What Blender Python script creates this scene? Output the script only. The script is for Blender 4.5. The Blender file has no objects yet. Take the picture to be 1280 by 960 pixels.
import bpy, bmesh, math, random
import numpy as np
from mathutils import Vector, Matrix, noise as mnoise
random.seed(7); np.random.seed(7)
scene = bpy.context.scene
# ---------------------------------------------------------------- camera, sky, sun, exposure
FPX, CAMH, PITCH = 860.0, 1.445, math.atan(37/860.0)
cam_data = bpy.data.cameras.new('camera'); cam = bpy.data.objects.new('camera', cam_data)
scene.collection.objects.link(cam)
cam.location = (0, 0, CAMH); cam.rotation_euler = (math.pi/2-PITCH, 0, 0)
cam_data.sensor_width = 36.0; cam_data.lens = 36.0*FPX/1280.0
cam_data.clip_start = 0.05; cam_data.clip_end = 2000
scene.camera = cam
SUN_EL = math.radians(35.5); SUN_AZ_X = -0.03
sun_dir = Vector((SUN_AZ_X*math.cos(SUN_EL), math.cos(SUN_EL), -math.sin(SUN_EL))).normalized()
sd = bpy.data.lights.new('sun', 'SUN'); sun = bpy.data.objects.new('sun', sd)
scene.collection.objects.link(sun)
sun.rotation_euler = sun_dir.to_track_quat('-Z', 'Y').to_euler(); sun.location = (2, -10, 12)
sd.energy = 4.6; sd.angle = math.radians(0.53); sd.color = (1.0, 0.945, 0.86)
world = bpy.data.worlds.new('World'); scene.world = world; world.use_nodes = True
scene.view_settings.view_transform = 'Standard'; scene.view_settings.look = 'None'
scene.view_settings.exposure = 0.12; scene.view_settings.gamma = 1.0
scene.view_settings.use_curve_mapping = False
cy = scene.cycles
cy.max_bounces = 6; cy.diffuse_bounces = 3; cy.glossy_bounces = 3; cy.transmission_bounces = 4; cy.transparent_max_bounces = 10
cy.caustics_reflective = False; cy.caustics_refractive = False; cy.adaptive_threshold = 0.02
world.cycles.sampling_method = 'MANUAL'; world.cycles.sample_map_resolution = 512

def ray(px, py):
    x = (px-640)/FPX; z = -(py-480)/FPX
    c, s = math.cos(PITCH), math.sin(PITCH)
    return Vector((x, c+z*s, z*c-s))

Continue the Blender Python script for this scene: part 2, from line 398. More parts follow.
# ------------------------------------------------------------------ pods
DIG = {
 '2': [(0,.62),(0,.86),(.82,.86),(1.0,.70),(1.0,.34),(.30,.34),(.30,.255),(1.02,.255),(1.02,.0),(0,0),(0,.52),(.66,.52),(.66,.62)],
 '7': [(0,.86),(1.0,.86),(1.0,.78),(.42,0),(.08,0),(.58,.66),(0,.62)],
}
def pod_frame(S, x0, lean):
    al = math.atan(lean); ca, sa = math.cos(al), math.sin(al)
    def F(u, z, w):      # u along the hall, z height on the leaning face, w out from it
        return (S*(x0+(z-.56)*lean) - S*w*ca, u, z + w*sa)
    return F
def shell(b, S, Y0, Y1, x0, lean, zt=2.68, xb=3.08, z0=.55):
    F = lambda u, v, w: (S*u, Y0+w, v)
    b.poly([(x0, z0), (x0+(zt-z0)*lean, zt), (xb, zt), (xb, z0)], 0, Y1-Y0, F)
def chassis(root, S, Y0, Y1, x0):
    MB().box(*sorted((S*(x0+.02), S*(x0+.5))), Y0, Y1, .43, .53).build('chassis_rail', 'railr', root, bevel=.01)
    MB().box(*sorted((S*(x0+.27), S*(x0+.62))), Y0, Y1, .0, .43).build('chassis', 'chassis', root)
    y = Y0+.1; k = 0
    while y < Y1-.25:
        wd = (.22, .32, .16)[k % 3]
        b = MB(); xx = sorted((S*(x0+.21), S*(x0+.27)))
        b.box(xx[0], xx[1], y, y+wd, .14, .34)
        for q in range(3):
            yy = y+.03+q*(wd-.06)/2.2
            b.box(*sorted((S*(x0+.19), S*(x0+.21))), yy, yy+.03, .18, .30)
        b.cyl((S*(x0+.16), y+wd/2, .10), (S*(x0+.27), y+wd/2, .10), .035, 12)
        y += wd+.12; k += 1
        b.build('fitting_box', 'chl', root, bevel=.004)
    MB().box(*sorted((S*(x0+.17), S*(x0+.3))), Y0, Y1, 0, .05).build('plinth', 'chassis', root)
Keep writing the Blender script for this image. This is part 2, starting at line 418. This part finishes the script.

[Given exercise] Pull out and copy each line containing the string "from".

[Written solution]
from mathutils import Vector, Matrix, noise as mnoise
Continue the Blender Python script for this scene: part 2, from line 398. More parts follow.
    def F(u, z, w):      # u along the hall, z height on the leaning face, w out from it